The failure of the individual plaintiffs to schedule the instant claims as assets in their Chapter 11 bankruptcies bars their pursuit of those claims (Dynamics Corp. of Am. v Marine Midland Bank-N.Y., 69 NY2d 191 [1987]). It is immaterial that the bankruptcy court had actual knowledge of the existence of the claims (see Donaldson, Lufkin & Jenrette Sec. Corp. v Mathiasen, 207 AD2d 280, 282 [1st Dept 1994]).

However, because the Marital Trust never filed for bankruptcy, it did not lose its claims. Further, contrary to defendants' contention, cognizable damages are pleaded by the Marital Trust's allegations that it incurred legal fees and that it lost any source of repayment for its loans to the other plaintiffs by virtue of defendants' malpractice. Thus, the Marital Trust alone has standing to assert the claims in this action.

With regard to the merits, the complaint fails to state a cause of action for malpractice based on the settlement in the ACE litigation, with one exception. Plaintiffs do not allege that they received insufficient advice as to the potential risks of a settlement that did not release all plaintiffs. Even if the advice they received was insufficient, ACE had, on its own, declared that it would not accept such a release, and plaintiffs do not argue that the Rubin Family Irrevocable Stock Trust (the Stock Trust) would not have lost the underlying action in any event, which would have placed them in the same position, regardless of any action by defendants (see Lindenman v Kreitzer, 7 AD3d 30, 34 [1st Dept 2004]). The exception is plaintiffs' allegation that defendants failed to obtain credit in the settlement for $200,000 that the Stock Trust paid on the note.

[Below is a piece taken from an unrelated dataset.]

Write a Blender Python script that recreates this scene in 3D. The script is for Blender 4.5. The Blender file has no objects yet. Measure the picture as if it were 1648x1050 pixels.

The complaint fails to state a cause of action for malpractice based on the "recap" of accounts and balances provided in the Utah action. While defendants arguably should have found the error in the recap, the error did not cause plaintiffs any harm. It was irrelevant to the Utah proceeding. In the judgment enforcement action in the U.S. District Court for the Southern District of New York, in which the transaction was expressly litigated, plaintiffs were represented by new counsel, and neither they nor counsel corrected the error.

The complaint states a cause of action for malpractice based on the deposition advice given to Margery Rubin. The doctrine of judicial estoppel does not preclude plaintiffs from arguing against counsel that counsel's alleged advice as to giving perjurious testimony caused injury (see D & L Holdings v Goldman Co., 287 AD2d 65, 71 [1st Dept 2001], lv denied 97 NY2d 611 [2002]). Margery Rubin did not prevail in the Utah action by virtue of her testimony. Moreover, the District Court for the Southern District of New York expressly relied on that testimony in finding certain transfers void and entering the turnover order.

The claim for punitive damages must be dismissed because the acts alleged by plaintiffs as a basis therefor are not part of

any cause of action and because plaintiffs do not allege that those acts caused them any harm.

THIS CONSTITUTES THE DECISION AND ORDER

OF THE SUPREME COURT, APPELLATE DIVISION, FIRST DEPARTMENT.